在日同胞に初めて国民年金加入への門戸が開かれたのは、国籍条項が撤廃され加入要件が「国籍」から「居住」へと変更された82年のことでした。
このときには沖縄の本土復帰に際して行われたような「経過措置」が適用されず、35歳以上の人は実質的に制度の対象外とされてしまいました。
高齢者年金も一括処理を
さらに86年に行われた制度改正によっても、当時60歳以上の同胞は無年金状態を強いられたのです。この方たちは現在78歳以上になり、その数は約2万4000人にも上っています。
在日同胞高齢者は数十年間、日本に「居住」し、善良な「住民」として納税の義務を果たしてきているにもかかわらず、未だに年金制度の枠組みから制度的に排除されているのが実態なのです。
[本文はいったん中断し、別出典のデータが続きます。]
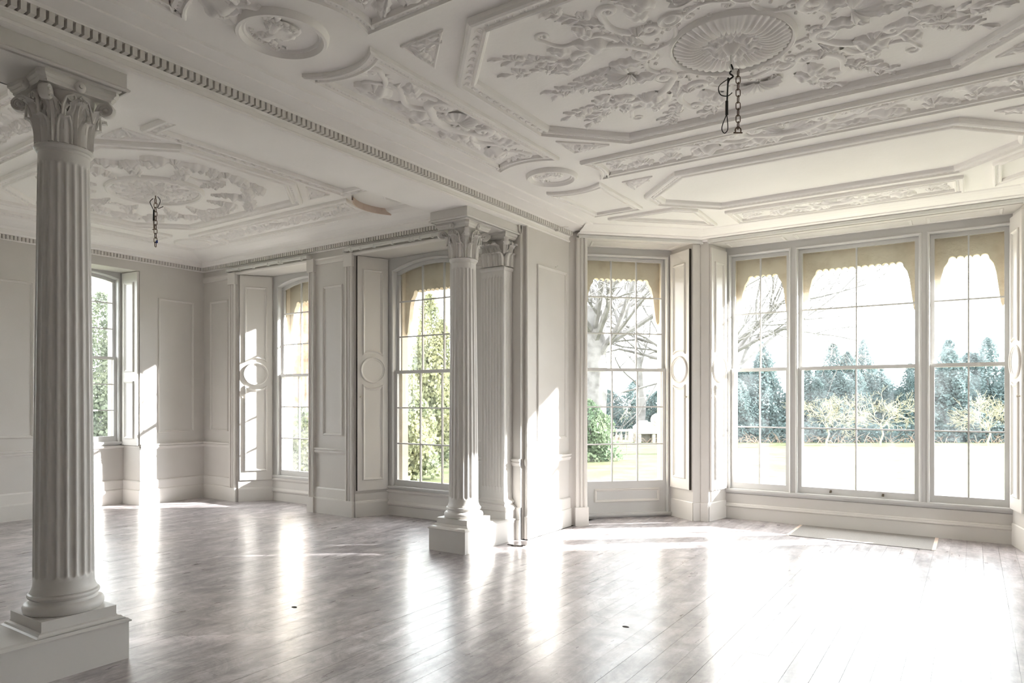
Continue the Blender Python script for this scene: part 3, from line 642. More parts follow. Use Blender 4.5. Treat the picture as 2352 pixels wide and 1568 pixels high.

一方で外国人障害者と高齢者に独自の財源から給付金を支給している地方自治体が数多く存在します。このことは自治体が外国人障害者と高齢者の無年金状態を「深刻な問題」として捉えている証しといえるものです。
日本政府は、深刻な状態のまま長年放置されてきた在日同胞をはじめとする定住外国人の障害者・高齢者に対しても無年金状態を解消すべく抜本的な措置を講じるべきです。
日本政府がこの「救済の機会」をぜひ生かすよう切に望むものです。